* _STATED TASK_
Gather all lines with the word "scene" in them.

[START OF DATA PROVIDED]

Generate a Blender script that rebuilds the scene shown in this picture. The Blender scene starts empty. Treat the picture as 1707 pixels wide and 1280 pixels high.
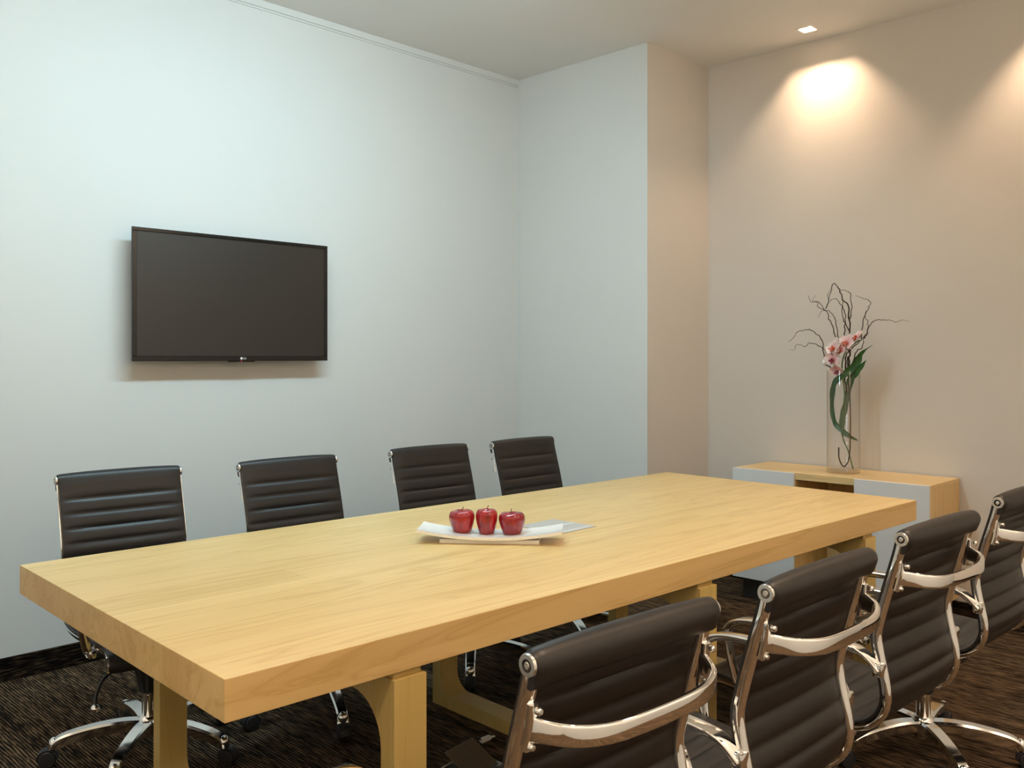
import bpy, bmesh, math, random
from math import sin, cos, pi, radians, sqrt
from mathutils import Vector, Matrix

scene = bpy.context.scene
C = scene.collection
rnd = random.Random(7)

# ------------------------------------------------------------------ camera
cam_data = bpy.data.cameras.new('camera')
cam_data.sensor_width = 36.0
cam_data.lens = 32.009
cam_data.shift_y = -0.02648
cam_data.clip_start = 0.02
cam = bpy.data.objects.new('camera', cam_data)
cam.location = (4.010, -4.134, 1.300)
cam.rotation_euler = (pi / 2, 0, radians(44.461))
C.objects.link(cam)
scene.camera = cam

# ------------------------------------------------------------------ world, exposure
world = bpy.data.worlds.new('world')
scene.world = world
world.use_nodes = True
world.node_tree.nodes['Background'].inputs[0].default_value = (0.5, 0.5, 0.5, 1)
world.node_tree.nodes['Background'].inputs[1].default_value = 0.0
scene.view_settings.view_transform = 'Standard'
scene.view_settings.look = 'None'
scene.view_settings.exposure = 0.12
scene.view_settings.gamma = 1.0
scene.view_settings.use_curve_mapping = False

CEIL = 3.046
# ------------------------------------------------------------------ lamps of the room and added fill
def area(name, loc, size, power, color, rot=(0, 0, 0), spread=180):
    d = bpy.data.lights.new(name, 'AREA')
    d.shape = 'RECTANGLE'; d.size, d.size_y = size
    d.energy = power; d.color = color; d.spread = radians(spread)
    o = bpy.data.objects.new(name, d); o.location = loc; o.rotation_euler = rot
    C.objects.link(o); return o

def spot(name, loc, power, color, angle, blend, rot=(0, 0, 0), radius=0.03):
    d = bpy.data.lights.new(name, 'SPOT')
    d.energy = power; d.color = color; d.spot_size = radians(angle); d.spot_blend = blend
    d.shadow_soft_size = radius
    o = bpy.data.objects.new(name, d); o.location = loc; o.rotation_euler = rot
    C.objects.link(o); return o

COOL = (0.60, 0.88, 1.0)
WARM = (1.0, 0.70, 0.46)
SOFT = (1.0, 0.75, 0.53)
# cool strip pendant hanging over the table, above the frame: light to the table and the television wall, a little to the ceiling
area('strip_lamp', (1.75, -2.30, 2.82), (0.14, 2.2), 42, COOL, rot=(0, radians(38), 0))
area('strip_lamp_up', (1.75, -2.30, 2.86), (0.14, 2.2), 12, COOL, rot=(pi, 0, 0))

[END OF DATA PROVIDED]

* _WRITTEN SOLUTION_
Generate a Blender script that rebuilds the scene shown in this picture. The Blender scene starts empty. Treat the picture as 1707 pixels wide and 1280 pixels high.
scene = bpy.context.scene
C = scene.collection
scene.camera = cam
scene.world = world
scene.view_settings.view_transform = 'Standard'
scene.view_settings.look = 'None'
scene.view_settings.exposure = 0.12
scene.view_settings.gamma = 1.0
scene.view_settings.use_curve_mapping = False